= Aim of the task =
Show, in full, each line of the data that contains "from".

= Source data =
==*==
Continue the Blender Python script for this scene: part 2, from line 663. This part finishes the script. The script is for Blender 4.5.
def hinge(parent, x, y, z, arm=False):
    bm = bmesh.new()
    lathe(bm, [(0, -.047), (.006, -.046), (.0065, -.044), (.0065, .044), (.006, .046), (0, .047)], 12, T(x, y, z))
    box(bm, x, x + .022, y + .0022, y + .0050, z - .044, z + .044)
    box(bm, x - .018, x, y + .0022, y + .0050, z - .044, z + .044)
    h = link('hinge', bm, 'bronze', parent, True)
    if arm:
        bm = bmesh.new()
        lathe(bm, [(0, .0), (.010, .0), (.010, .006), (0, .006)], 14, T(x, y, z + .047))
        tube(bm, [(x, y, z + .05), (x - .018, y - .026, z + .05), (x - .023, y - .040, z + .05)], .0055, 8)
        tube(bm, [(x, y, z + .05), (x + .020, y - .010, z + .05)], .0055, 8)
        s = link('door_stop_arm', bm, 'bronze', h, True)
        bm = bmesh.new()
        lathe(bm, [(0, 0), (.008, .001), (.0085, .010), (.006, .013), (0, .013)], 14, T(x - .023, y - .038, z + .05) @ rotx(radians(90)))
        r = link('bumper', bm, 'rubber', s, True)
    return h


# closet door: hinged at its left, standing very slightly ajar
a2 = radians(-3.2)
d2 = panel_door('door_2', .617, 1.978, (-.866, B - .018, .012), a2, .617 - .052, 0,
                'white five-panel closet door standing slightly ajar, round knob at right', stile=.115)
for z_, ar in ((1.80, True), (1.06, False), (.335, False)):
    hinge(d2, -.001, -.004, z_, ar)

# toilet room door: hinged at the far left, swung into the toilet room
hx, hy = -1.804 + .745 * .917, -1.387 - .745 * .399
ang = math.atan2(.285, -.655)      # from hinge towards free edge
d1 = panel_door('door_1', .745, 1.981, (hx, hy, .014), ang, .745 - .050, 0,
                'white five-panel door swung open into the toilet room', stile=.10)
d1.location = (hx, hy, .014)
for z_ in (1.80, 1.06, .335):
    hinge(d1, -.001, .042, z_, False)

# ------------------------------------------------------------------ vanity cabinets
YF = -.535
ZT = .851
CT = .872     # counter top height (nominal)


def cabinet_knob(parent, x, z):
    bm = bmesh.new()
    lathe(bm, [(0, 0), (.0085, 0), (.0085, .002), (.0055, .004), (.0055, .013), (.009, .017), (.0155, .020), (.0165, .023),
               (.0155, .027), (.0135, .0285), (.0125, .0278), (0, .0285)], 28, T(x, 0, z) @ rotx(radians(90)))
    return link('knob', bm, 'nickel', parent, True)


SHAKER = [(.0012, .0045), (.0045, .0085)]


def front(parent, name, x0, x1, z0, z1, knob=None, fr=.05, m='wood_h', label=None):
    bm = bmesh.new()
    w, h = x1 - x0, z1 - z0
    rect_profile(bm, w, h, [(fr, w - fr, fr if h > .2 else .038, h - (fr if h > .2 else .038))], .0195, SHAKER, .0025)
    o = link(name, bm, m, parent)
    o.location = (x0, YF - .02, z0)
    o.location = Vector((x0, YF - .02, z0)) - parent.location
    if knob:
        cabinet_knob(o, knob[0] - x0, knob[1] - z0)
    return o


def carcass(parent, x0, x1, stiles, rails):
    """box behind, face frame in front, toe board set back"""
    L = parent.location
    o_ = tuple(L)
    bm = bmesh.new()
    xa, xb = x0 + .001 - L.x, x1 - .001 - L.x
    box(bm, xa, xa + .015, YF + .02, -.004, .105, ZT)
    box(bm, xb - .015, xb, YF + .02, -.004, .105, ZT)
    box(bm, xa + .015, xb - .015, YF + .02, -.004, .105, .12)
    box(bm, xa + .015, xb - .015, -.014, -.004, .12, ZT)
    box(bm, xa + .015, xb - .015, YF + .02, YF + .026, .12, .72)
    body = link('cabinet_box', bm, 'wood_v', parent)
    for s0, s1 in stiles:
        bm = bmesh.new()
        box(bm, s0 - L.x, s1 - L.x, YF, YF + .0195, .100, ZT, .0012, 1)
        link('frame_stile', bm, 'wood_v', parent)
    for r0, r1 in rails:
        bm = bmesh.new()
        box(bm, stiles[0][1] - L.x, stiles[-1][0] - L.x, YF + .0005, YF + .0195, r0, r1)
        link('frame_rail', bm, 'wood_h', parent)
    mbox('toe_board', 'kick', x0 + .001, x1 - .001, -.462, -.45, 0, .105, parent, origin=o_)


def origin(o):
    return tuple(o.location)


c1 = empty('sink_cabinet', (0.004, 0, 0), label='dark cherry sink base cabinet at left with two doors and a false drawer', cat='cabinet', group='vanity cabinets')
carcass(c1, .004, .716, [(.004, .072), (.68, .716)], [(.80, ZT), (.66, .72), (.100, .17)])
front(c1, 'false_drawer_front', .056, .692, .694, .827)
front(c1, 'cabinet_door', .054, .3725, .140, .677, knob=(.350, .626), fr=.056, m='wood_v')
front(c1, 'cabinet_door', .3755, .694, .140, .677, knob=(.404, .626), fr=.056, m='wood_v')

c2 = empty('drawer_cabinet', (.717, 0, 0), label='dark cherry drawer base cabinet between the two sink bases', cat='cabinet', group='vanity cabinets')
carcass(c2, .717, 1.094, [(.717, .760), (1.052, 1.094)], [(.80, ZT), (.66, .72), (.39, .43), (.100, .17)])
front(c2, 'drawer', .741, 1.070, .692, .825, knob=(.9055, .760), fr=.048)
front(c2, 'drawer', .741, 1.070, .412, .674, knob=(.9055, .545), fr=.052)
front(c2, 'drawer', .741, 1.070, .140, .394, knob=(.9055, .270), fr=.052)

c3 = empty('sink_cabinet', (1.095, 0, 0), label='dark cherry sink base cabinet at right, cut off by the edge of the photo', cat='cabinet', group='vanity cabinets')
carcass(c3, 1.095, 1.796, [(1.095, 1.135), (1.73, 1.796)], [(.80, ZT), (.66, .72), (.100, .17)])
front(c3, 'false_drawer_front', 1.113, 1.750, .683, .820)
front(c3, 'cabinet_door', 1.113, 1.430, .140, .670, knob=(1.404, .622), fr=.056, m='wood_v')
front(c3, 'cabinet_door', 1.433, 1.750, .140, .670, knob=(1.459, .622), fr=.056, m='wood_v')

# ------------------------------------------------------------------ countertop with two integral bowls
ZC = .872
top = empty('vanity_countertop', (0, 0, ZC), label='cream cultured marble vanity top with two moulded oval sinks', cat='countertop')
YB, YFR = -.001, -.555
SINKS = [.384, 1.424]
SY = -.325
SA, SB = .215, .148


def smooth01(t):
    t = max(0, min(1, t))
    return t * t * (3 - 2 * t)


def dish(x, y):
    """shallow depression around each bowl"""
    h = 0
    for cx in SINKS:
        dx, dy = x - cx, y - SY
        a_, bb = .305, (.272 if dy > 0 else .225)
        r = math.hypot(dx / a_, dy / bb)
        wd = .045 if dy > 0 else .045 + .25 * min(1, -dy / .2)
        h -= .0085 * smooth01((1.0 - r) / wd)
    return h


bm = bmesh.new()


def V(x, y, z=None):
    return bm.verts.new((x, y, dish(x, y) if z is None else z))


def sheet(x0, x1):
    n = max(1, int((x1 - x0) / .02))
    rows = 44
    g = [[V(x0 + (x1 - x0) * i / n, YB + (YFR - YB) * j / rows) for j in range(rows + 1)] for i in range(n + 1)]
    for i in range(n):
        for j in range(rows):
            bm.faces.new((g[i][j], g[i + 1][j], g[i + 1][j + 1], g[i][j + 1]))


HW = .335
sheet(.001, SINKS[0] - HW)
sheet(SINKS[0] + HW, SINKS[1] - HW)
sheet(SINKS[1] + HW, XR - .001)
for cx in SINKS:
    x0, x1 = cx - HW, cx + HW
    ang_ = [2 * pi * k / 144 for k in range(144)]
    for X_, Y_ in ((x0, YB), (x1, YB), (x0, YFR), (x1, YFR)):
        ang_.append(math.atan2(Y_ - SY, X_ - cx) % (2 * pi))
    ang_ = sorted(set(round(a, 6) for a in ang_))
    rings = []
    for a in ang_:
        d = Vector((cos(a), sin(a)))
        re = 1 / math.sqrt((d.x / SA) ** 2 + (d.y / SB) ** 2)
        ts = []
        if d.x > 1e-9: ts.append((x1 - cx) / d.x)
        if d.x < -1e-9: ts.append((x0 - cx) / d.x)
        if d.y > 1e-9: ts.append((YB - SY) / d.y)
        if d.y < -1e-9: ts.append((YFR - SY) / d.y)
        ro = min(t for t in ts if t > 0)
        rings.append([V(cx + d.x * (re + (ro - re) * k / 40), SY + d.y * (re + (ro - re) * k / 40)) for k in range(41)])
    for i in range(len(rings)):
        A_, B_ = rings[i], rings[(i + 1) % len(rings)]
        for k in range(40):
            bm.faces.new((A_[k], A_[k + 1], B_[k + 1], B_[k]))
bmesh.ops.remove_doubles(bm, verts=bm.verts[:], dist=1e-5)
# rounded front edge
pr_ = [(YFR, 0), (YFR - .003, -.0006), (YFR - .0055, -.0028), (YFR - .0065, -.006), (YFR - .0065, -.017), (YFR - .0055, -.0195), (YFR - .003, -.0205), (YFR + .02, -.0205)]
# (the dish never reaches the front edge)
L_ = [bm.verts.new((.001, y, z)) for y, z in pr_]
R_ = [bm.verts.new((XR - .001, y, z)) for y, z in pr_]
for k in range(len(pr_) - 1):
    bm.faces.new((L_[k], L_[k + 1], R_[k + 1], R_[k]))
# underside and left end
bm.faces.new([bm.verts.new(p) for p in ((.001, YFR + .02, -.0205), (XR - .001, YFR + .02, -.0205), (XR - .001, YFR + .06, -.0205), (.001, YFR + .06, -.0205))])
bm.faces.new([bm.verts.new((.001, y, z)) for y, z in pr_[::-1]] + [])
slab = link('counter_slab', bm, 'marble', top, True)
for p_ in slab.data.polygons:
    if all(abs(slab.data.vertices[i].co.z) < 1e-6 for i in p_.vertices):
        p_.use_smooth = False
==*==
= Result below =
Continue the Blender Python script for this scene: part 2, from line 663. This part finishes the script. The script is for Blender 4.5.
ang = math.atan2(.285, -.655)      # from hinge towards free edge